IG:- You know that you are welcome. I love you too.

ME: – I know I shouldn’t be apprehensive, but I’ve just realized something that is truly breathtaking… Now that I realize that I’ve lived my life based on illusions I feel that I can’t rely on anything without running it past you. You are my reality right now.

IG:- You’re right. You don’t need to be apprehensive. I have always been there for you. I will always be there for you. You have now created a greater bond with me. And just as a parent helps its child walk so I will teach you how to tune into your intuition more and more.  Eventually you and I will act as one.

Of course, you can only understand this article and the above dialogue through your world of symbols and whatever filters you bring to it.  So you could be saying, “Wow, that’s amazing, I never thought of it that way.”  And that’s one sort of meta-filter for looking at it.
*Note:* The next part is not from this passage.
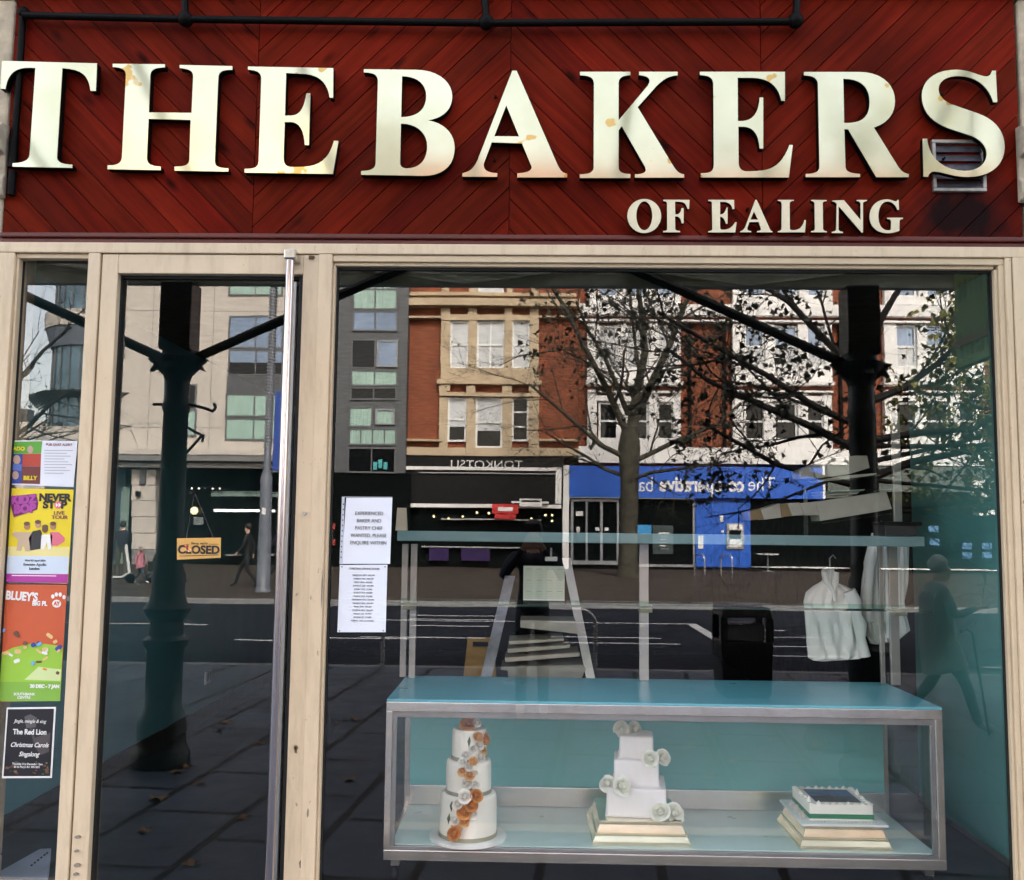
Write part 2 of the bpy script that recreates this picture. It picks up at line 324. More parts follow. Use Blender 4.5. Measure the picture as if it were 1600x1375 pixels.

On the other hand, you could be saying, “Van is off his rocker publishing this stuff and what does it have to do with trading?”  But that’s just another meta-filter.  And we could trace this as follows.

1) See lines on page.
2) Interpret them and words and symbols and then RE-present the imagery to yourself.
3) Read something that you interpret as really clashing with a strongly held belief.
4) Have strong emotional reaction as you say, “That is wrong. I’m right.”
5) Reflect on that reaction by saying, “Van is wrong.”
6) Reflect on that by saying, “This is all crazy.”
7) Reflect on that by rejecting the whole article which might include a few things that you actually thought were useful initially.
8)  Reflect on that by saying “Van is really losing it.”

And hopefully the self-reflection doesn’t go any further than that.  But if you really understand this, the implications for you are incredible.